| Subject: It's
time for Australia to come clean with its neighbors
The Age [Melbourne] Monday 17 January
2000
It's time to come clean with our
neighbors
By SHIRLEY SHACKLETON [her husband was
one of the journalists killed at Balibo]
AT THE close of the previous millennium,
after decades of shame at Australian government inaction over Indonesia's
invasion and occupation of East Timor, it at last appeared that
Australians had reason to hold their heads high. As a result of huge
public pressure, John Howard took a moral stand and ordered Australian
troops into East Timor.
The members of the Jakarta lobby were
thoroughly discredited and their modus operandi exposed. Some of their
methods were: vilification of anyone holding views opposed to their own
(activists for the Timorese were frequently described as anti-Indonesian);
doom-laden rhetoric playing upon ignorant but popular fears; and failure
to offer evidence for their exaggerated claims.
It seemed at last that old ghosts could
be put to rest, though the bad memories remained. How could we forget
Gough Whitlam demanding that the rights for the East Timorese be dropped
from the UN agenda? Or former Foreign Affairs Minister Gareth Evans
celebrating the infamous treaty with Indonesia over oil deposits in the
Timor Sea, while Timorese suffered death, hunger and torture?

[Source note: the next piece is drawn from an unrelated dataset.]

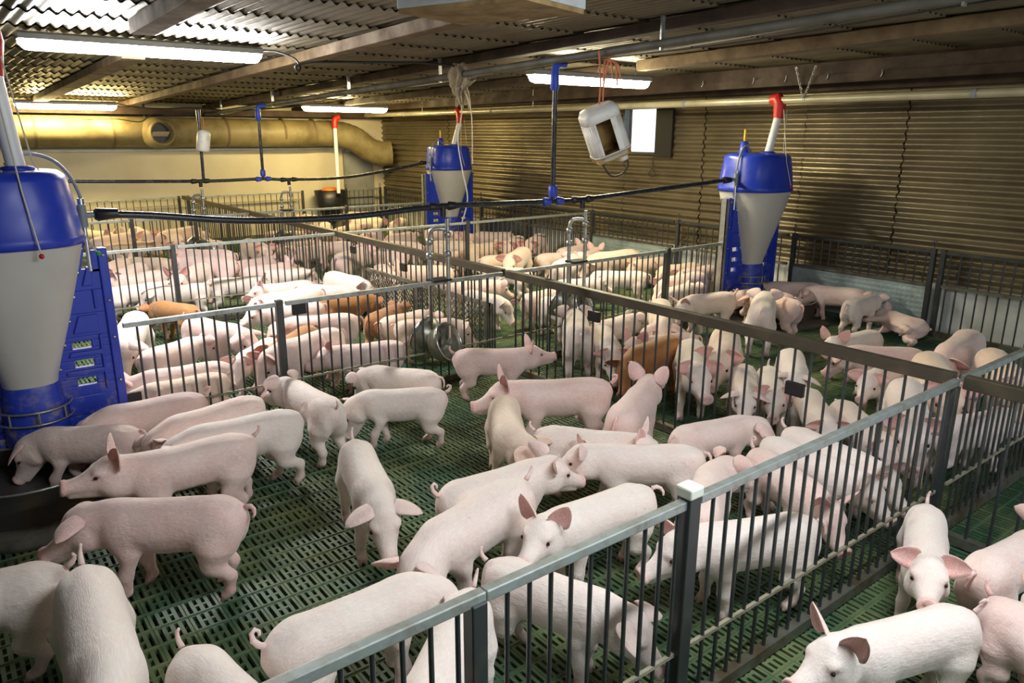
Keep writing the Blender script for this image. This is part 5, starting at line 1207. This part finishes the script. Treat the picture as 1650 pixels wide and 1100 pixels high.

Instead, the adage "the more things
change the more they stay the same" applies. The old guard are up to
their tricks, rushing into print with strident criticisms of Howard and
warnings of dire consequences if we fail to resume our supine attitudes to
all things Indonesian. The Jakarta lobby are born again, and trying to
persuade us it is we who have done something wrong by supporting the
rights of the East Timorese.
As Scott Burchill, a lecturer in politics
and international relations at Deakin University notes (on this page,
28/12/99): "If we were to rely solely on opinion pieces by the
Government's critics, we might think Mr Howard had responded to a natural
disaster in East Timor, instead of state terrorism."
The prophets of doom have the gall to use
the same tactics that worked so well in the past and there are new kids on
the block, eager to join the born-again Jakarta lobby in the art of panic
mongering.
One of these is a Dr Howard Dick of the
department of management, University of Melbourne, who heaps scorn on
Burchill (this page, 11/1), one of the best-informed and most analytical
commentators in Australia. A great deal in Dick's piece is questionable,
but I will restrict myself to his creation of the "macho" Aussie
who, he assures us, "is a painful bore" who "does not need
to be indulged". Indeed, such a person would not need to be indulged
anywhere. If Dick has evidence of these "macho Aussies" and/or
their macho statements on which he has based his allegations, let him
publish the facts.
While Dick wastes our time by introducing
perceived issues, he deflects us from attending to the big ones: how we
can be of use to the majority of Asians by being honest with those who
rule them, and how we can achieve a clean slate with Indonesia by holding
a full judicial inquiry into the cold-blooded murders of six
Australia-based journalists (Malcolm Rennie, Brian Peters, Tony Stewart,
Gary Cunningham and Greg Shackleton at Balibo, 16/10/75, and Roger East in
Dili, 8/12/75).
Meanwhile, the born-again Jakarta lobby
show us that even after the vengeful destruction of East Timor, planned
and put into operation by the highest echelons of the Indonesian military,
they have learnt absolutely nothing.